━━━ Available data
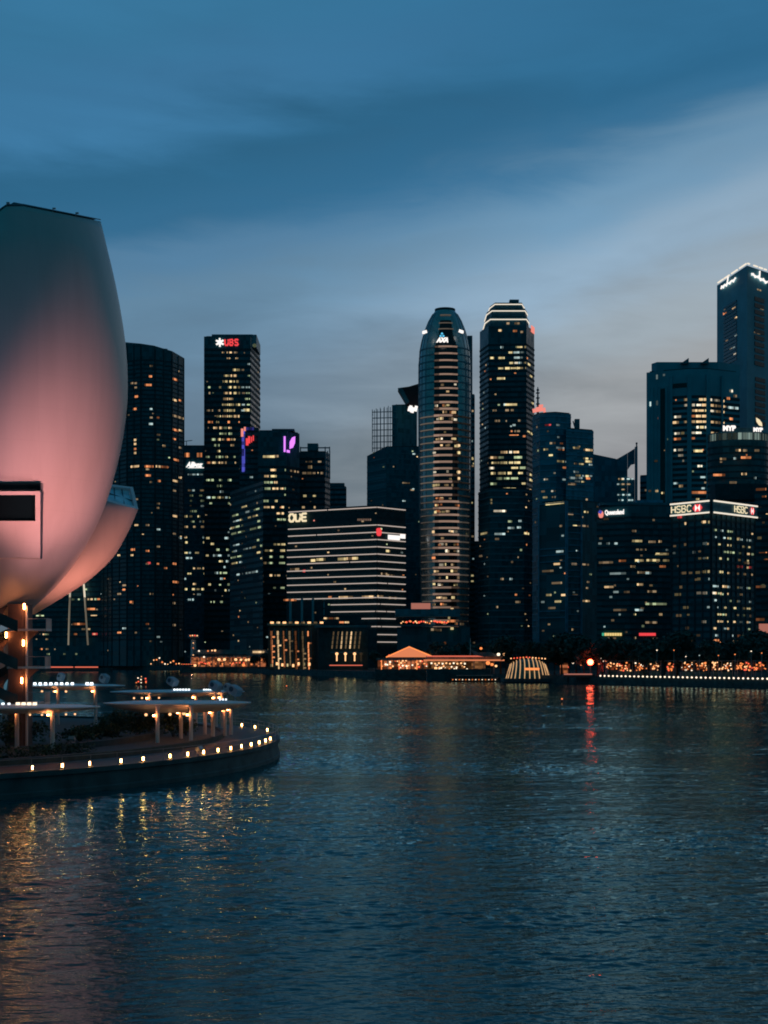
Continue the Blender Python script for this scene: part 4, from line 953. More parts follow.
def water():
    """The bay: one sheet to the horizon, with real wind waves wherever the bay can be seen from the bridge."""
    import numpy as np
    m, nt, out = new_mat('bay water'); L = nt.links.new
    g = nt.nodes.new('ShaderNodeNewGeometry')
    n = nt.nodes.new('ShaderNodeTexNoise'); n.inputs['Scale'].default_value = 3.4; n.inputs['Detail'].default_value = 3; mpw = nt.nodes.new('ShaderNodeMapping'); mpw.inputs['Scale'].default_value = (.55, 1.1, 1); L(g.outputs['Position'], mpw.inputs[0]); L(mpw.outputs[0], n.inputs['Vector'])
    bp = nt.nodes.new('ShaderNodeBump'); bp.inputs['Strength'].default_value = 1; bp.inputs['Distance'].default_value = .04; L(n.outputs['Fac'], bp.inputs['Height'])
    df = nt.nodes.new('ShaderNodeBsdfDiffuse'); df.inputs[0].default_value = (.003, .066, .077, 1)           # green-blue light scattered back from the harbour water
    gl = nt.nodes.new('ShaderNodeBsdfGlossy'); gl.inputs['Color'].default_value = (.62, .95, .96, 1); gl.inputs['Roughness'].default_value = .05
    fr = nt.nodes.new('ShaderNodeFresnel'); fr.inputs['IOR'].default_value = 1.333
    mx = nt.nodes.new('ShaderNodeMixShader')
    for nd in (df, gl, fr): L(bp.outputs[0], nd.inputs['Normal'])
    L(fr.outputs[0], mx.inputs[0]); L(df.outputs[0], mx.inputs[1]); L(gl.outputs[0], mx.inputs[2]); L(mx.outputs[0], out.inputs[0])
    ds = [22.0]
    while ds[-1] < 1250: ds.append(ds[-1] + .105 * (ds[-1] / 34) ** .62)
    D = np.array(ds); A = np.linspace(-.47, .47, 752)
    YY, AA = np.meshgrid(D, A, indexing='ij'); XX = YY * np.tan(AA)
    rn = np.random.default_rng(4); H = np.zeros_like(XX)
    N = 72
    # calm and ruffled patches drawn out by the wind
    def slow(lx, ly, seed):
        q = np.random.default_rng(seed); s = np.zeros_like(XX)
        for _ in range(9):
            a = q.normal(0, 1); b_ = q.normal(0, 1); s += np.sin(2 * np.pi * (XX * a / lx + YY * b_ / ly) + q.uniform(0, 6.28))
        return s / 3.0
    ruff = np.clip(.78 + .34 * slow(120, 55, 8) + .16 * slow(30, 14, 9), .28, 1.35)
    for i in range(N):
        lam = .32 * (5.0 / .32) ** ((i / (N - 1)) ** 1.7) * rn.uniform(.92, 1.08)
        th = -np.pi / 2 + .15 + rn.normal(0, .36)
        s = .225 * math.sqrt(2 / N) * (1.1 if lam < .8 else .68 if lam < 1.6 else .38 if lam < 3 else .25)
        ph = 2 * np.pi / lam * (XX * np.cos(th) + YY * np.sin(th)) + rn.uniform(0, 6.28)
        w = np.sin(ph); H += s * lam / (2 * np.pi) * (w + .22 * (w * w - .5)) * (ruff if lam < 3.5 else 1)
    edge = np.clip(np.minimum(np.minimum((AA + .47), (.47 - AA)) / .06, np.minimum((YY - 22) / 2, (D[-1] - YY) / 20)), 0, 1)
    H *= edge
    nr, nc = H.shape; co = np.stack([XX, YY, H], -1).reshape(-1, 3)
    idx = np.arange(nr * nc).reshape(nr, nc)
    q = np.stack([idx[:-1, :-1], idx[:-1, 1:], idx[1:, 1:], idx[1:, :-1]], -1).reshape(-1, 4)
    # flat water all round it
    
    ext = np.array([(-9000, -400, 0), (9000, -400, 0), (9000, 9000, 0), (-9000, 9000, 0)], float)
    nb = nr * nc
    co = np.concatenate([co, ext]); near_l, near_r, far_l, far_r = idx[0, 0], idx[0, -1], idx[-1, 0], idx[-1, -1]
    extra = np.array([(nb, nb + 1, near_r, near_l), (nb + 1, nb + 2, far_r, near_r), (nb + 2, nb + 3, far_l, far_r), (nb + 3, nb, near_l, far_l)])
    q = np.concatenate([q, extra]).astype(np.int32)
    me = bpy.data.meshes.new('water'); me.vertices.add(len(co)); me.vertices.foreach_set('co', co.astype(np.float32).ravel())
    me.loops.add(q.size); me.loops.foreach_set('vertex_index', q.ravel())
    me.polygons.add(len(q)); me.polygons.foreach_set('loop_start', np.arange(0, q.size, 4, dtype=np.int32)); me.polygons.foreach_set('loop_total', np.full(len(q), 4, np.int32))
    me.polygons.foreach_set('use_smooth', np.ones(len(q), bool)); me.update(calc_edges=True); me.materials.append(m)
    o = bpy.data.objects.new('water', me); COL.objects.link(o); tag(o, kind='structure')


def leaf_mesh(b, c, rx, rz, n, size, mi=0, seed=0):
    rn = random.Random(seed)
    lobes = [(Vector((rn.uniform(-.5, .5) * rx, rn.uniform(-.5, .5) * rx, rn.uniform(-.45, .5) * rz)), rn.uniform(.45, .7)) for _ in range(7)]
    for _ in range(n):
        lc, lr = rn.choice(lobes)
        u = Vector((rn.gauss(0, 1), rn.gauss(0, 1), rn.gauss(0, 1))).normalized() * rn.random() ** .4
        p = Vector(c) + lc + Vector((u.x * rx * lr, u.y * rx * lr, u.z * rz * lr))
        a = Vector((rn.gauss(0, 1), rn.gauss(0, 1), rn.gauss(0, .6))).normalized(); t = a.cross(Vector((rn.gauss(0, 1), rn.gauss(0, 1), rn.gauss(0, 1)))).normalized()
        s = size * rn.uniform(.6, 1.3)
        b.face([p - a * s, p + t * s * .55, p + a * s, p - t * s * .55], mi)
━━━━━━
=== What this task involves ===
List every line above that contains the word "from".

=== Task solution ===
Continue the Blender Python script for this scene: part 4, from line 953. More parts follow.
    """The bay: one sheet to the horizon, with real wind waves wherever the bay can be seen from the bridge."""
    df = nt.nodes.new('ShaderNodeBsdfDiffuse'); df.inputs[0].default_value = (.003, .066, .077, 1)           # green-blue light scattered back from the harbour water